Den Rahmen von Yael Bartanas Installation bietet die Kabbala
Den Rahmen der Arbeit bietet die Kabbala. Yael Bartana überlagert die Struktur des Raumschiffs mit dem Sephirot-Diagramm. Bartanas Installation bietet der gesamten Menschheit eine Zukunft. In dem Video »Farewell« tanzen Tänzerinnen eingangs in einer Zeremonie, heben die Grenzen von Zeit und Raum auf und tragen Tiermasken. Der Sound kommt aus einem Lautsprecher am seitlichen Rand der Videoleinwand, der dort so angebracht ist wie eine Mesusa.
In einem Erlösungsakt können Menschen zu neuen Planeten und Galaxien gelangen.
In einem weiteren Raum kann man die Arbeitsutensilien und Zeugnisse von Mondtags an einer Lungenerkrankung verstorbenem Vater besichtigen.
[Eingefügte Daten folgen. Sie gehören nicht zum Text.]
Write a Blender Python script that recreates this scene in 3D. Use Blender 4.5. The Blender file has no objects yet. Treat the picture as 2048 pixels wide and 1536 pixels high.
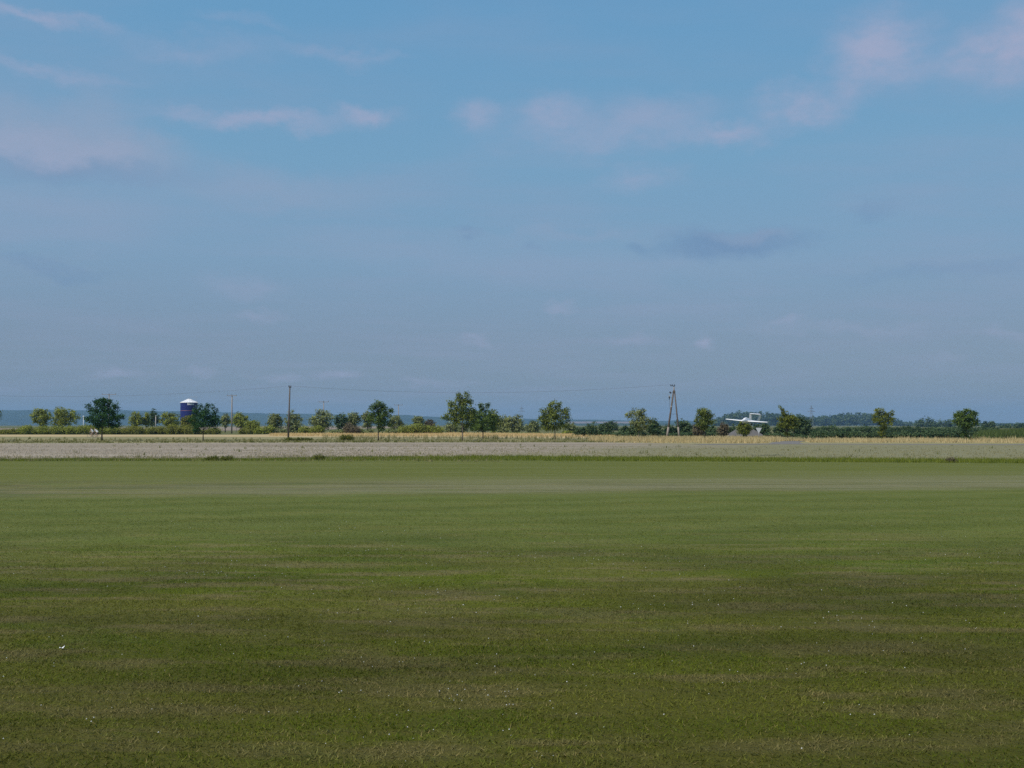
import bpy, math, random
import numpy as np
from mathutils import Vector, Matrix

# ------------------------------------------------------------------ camera, light, exposure
SC = bpy.context.scene
COL = SC.collection
FPX, CAMH, HORIZ = 2048.0, 2.3, 850.0          # focal length in photo pixels, eye height, horizon row
PITCH = math.atan((HORIZ - 768) / FPX)
cam_d = bpy.data.cameras.new("camera")
cam_d.sensor_width = 36.0
cam_d.lens = 36.0 * FPX / 2048.0
cam_d.clip_start, cam_d.clip_end = 0.1, 40000.0
cam = bpy.data.objects.new("camera", cam_d)
COL.objects.link(cam)
cam.location = (0, 0, CAMH)
cam.rotation_euler = (math.radians(90) + PITCH, 0, 0)
SC.camera = cam

SUN_EL = math.radians(48)
SUN_AZ = math.radians(230)                      # clockwise from +Y: behind the camera's left shoulder
SUN_DIR = Vector((math.sin(SUN_AZ) * math.cos(SUN_EL), math.cos(SUN_AZ) * math.cos(SUN_EL), math.sin(SUN_EL)))
sun_d = bpy.data.lights.new("sun", 'SUN')
sun_d.energy = 4.2
sun_d.angle = math.radians(0.53)
sun_d.color = (1.0, 0.955, 0.88)
sun = bpy.data.objects.new("sun", sun_d)
COL.objects.link(sun)
sun.rotation_euler = (-SUN_DIR).to_track_quat('-Z', 'Y').to_euler()
sun.location = (-60, -20, 80)

vs = SC.view_settings
vs.view_transform, vs.look, vs.gamma, vs.use_curve_mapping = 'Standard', 'None', 1.0, False
vs.exposure = 0.0
SC.cycles.use_denoising = False       # the photograph has fine sensor grain; keep the sharp detail
SC.cycles.max_bounces = 6
SC.cycles.transparent_max_bounces = 12
SC.cycles.volume_bounces = 0
SC.cycles.sample_clamp_indirect = 4.0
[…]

Über die Dokumente aus dem Nachlass von Hasan Aygün erschließt sich die Biografie des ehemaligen Gastarbeiters. Die Erde wird in Bartanas Utopie im Sinne von »Tikkun Olam« zum erneuerten Ort und in Mondtags Entwurf als umkämpfter Ort selbst zur Migrantin. Inmitten der rauen Landschaft der Insel La Certosa haben vier weitere Kunstschaffende schließlich einen Resonanzraum für diese Utopien geschaffen.
So ist in diesem Jahr ausgerechnet der deutsche Pavillon einen Besuch der Biennale in Venedig wert. Abseits der antikolonialen Beschwörungen, die unter dem Stichwort der erstmaligen Mitwirkung von Vertretern des Globalen Südens zum neuen Dogma geworden sind, lässt sich hier tatsächlich in die Utopie einer besseren Welt eintauchen.
Die 60. Kunstbiennale ist noch bis zum 24. November in Venedig zu sehen.